Obviously, I cannot say much about life in the GDR. Nevertheless, the stories of my family were so vivid that it sometimes felt like I lived through it myself. In fact, I did – through their narratives, through their fears and the injustices they felt, which endure until today. The trouble finding a job in the free-market economy, the devaluation of their professional education and the (self-)destructive forces die Wende unleashed: alcoholism, divorce and loneliness. The feeling of having lived through the best times in the GDR prompted much of the (cultural) pessimism that reigns in a large part of the rural east. And it has been handed down to the next generation.

The feeling of having lived through the best times in the GDR prompted much of the (cultural) pessimism that reigns in a large part of the rural East.

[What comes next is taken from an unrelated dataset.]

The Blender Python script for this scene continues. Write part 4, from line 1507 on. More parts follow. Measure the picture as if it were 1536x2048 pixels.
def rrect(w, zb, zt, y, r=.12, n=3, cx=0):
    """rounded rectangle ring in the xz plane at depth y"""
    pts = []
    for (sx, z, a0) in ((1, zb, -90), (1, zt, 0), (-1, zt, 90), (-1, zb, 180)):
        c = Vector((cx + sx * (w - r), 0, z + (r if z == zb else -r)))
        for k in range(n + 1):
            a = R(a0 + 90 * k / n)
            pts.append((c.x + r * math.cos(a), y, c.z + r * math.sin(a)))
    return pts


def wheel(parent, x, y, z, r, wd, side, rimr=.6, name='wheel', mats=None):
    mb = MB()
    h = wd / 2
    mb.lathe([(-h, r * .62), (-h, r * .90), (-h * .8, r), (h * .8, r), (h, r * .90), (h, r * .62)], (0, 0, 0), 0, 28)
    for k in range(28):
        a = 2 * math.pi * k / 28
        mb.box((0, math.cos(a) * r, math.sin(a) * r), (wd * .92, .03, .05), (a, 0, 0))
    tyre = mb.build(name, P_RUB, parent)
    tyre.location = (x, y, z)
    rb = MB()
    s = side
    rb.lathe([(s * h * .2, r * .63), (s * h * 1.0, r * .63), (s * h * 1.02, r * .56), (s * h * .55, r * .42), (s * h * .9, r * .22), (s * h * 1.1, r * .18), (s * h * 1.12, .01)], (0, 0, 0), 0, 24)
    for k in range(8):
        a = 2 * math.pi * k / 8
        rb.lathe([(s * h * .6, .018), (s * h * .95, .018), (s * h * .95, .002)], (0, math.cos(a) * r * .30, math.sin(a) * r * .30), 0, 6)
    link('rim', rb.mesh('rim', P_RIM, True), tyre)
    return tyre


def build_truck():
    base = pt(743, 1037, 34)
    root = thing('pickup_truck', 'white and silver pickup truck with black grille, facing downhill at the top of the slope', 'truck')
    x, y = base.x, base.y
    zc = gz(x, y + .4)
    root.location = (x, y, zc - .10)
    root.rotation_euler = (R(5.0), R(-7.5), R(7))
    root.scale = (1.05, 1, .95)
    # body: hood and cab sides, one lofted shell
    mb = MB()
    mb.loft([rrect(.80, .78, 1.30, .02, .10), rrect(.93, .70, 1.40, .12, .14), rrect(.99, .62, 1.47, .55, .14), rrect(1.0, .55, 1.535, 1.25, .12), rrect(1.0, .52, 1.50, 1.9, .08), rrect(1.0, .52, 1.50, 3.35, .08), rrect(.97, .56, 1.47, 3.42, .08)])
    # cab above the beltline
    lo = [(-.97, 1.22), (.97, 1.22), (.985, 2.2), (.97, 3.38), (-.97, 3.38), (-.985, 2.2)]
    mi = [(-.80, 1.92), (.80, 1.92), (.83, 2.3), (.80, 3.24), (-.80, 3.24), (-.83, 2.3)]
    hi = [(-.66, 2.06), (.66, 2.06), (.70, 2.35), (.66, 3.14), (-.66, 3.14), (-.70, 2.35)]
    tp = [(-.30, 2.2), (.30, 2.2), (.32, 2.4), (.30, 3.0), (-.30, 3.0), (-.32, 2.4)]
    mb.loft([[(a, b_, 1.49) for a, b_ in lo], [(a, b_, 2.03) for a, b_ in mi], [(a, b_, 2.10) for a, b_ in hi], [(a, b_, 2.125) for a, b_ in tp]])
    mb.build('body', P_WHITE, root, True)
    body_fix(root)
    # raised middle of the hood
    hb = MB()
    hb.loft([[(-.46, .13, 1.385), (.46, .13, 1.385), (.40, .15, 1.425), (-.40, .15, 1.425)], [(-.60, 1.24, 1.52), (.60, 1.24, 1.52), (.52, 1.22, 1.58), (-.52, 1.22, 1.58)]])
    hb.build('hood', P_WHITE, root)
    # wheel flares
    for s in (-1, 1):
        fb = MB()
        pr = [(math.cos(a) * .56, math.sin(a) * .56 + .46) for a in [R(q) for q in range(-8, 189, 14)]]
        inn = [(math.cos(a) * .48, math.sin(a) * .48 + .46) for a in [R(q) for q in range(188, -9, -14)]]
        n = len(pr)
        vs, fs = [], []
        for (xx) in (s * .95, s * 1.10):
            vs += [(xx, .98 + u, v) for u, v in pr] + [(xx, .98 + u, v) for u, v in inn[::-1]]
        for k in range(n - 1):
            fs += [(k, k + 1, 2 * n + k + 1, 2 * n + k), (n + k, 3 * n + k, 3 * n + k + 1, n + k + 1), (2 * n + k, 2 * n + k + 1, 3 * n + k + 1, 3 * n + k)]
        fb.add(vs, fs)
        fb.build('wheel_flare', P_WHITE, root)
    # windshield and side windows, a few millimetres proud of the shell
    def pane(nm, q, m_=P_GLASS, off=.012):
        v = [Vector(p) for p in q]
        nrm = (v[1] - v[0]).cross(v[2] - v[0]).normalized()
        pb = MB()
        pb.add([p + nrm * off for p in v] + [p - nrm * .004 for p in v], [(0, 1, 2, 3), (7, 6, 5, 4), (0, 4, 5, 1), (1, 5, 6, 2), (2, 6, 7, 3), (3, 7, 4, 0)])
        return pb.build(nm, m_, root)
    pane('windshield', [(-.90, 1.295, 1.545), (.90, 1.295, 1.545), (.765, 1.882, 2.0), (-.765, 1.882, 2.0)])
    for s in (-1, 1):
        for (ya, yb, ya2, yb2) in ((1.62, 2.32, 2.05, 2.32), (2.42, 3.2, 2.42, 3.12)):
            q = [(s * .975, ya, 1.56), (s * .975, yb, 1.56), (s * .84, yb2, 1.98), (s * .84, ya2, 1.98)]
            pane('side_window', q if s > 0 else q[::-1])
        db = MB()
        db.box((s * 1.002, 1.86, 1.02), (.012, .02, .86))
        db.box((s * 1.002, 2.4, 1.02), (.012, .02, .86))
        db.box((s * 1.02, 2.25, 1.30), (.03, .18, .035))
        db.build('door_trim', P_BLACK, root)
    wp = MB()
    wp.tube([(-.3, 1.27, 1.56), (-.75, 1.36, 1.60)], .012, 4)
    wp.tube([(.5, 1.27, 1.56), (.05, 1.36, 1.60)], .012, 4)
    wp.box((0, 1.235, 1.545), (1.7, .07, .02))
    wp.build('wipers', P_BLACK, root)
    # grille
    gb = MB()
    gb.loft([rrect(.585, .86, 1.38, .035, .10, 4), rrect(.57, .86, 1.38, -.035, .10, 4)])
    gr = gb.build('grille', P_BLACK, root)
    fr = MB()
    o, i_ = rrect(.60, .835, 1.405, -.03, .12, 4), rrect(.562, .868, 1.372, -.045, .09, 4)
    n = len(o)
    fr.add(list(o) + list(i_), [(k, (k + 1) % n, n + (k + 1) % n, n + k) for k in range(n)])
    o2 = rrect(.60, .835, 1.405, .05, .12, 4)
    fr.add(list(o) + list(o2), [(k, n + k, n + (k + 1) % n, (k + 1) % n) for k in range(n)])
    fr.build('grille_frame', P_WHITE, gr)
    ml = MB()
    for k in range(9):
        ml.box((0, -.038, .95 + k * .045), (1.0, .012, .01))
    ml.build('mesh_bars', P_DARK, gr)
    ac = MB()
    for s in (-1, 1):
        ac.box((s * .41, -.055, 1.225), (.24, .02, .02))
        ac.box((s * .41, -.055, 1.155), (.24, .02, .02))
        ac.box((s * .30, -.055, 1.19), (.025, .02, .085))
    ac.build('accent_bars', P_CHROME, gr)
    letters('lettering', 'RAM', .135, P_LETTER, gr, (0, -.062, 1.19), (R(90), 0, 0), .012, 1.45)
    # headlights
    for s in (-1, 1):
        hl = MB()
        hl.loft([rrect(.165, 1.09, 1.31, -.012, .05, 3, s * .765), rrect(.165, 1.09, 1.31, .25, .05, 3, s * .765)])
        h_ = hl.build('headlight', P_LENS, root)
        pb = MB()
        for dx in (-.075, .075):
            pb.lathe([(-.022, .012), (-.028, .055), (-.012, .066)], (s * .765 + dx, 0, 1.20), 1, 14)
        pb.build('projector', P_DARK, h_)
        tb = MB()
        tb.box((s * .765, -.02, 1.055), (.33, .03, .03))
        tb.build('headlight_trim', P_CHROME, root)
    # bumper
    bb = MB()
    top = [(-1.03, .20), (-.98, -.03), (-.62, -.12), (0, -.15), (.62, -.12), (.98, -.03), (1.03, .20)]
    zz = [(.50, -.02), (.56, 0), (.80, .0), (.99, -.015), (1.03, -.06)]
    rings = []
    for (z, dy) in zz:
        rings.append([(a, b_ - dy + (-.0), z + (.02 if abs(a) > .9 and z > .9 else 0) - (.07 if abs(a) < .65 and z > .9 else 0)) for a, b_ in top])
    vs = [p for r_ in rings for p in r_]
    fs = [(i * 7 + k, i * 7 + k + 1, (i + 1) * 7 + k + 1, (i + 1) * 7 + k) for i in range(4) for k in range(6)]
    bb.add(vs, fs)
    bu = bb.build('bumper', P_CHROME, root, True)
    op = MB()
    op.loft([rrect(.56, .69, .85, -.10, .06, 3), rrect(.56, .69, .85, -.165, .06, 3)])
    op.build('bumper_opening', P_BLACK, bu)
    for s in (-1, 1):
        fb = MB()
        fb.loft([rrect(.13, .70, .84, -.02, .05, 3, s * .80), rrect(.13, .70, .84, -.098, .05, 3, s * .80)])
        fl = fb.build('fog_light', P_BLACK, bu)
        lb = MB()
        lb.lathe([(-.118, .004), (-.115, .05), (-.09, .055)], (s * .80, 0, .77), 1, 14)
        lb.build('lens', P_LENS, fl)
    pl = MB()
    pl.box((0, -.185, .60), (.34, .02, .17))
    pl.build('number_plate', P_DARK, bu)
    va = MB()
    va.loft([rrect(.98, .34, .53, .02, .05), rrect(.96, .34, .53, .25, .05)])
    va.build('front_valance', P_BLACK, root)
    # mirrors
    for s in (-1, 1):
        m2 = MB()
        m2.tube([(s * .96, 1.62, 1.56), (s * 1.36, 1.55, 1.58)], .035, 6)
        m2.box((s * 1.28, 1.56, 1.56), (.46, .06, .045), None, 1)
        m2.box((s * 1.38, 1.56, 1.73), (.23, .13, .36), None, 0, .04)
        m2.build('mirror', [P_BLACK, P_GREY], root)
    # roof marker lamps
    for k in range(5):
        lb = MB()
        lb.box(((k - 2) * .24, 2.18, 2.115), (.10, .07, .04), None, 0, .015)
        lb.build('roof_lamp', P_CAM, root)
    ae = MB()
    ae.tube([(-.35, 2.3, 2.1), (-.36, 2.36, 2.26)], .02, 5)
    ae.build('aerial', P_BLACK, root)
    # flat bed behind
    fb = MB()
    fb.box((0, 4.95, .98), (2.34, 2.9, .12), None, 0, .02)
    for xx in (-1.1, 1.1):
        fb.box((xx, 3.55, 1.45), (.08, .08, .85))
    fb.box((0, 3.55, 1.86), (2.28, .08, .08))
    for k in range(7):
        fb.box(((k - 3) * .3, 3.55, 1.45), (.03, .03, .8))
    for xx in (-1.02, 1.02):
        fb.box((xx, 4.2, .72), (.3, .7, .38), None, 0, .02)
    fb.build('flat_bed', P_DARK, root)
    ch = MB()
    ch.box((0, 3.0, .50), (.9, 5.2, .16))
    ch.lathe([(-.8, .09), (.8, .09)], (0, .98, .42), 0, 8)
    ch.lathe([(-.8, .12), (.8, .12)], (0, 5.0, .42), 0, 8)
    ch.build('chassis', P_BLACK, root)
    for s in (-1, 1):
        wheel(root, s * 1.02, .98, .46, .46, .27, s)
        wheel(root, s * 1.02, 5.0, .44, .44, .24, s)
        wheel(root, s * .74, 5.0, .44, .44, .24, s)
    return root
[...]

For my peers, forming political beliefs has been a tricky issue. With our parents still reluctant to play their part in the citizenship model of reunited Germany, a vacuum evolved that has been filled with swastikas and violence. The Nazis of my generation dominated the various spheres of social life. They were proud of their east German descent and they were cherished by their west German comrades for their steadfastness and ultra-brutality. Becoming a real national socialist was a lifelong aim for some. One of my best friends from primary school went this way. When we met again, he was about to batter me. We recognised each other and he released me. “Was just looking for some reds to beat up”, he said. We went our different ways – but not without another sieg heil as a farewell.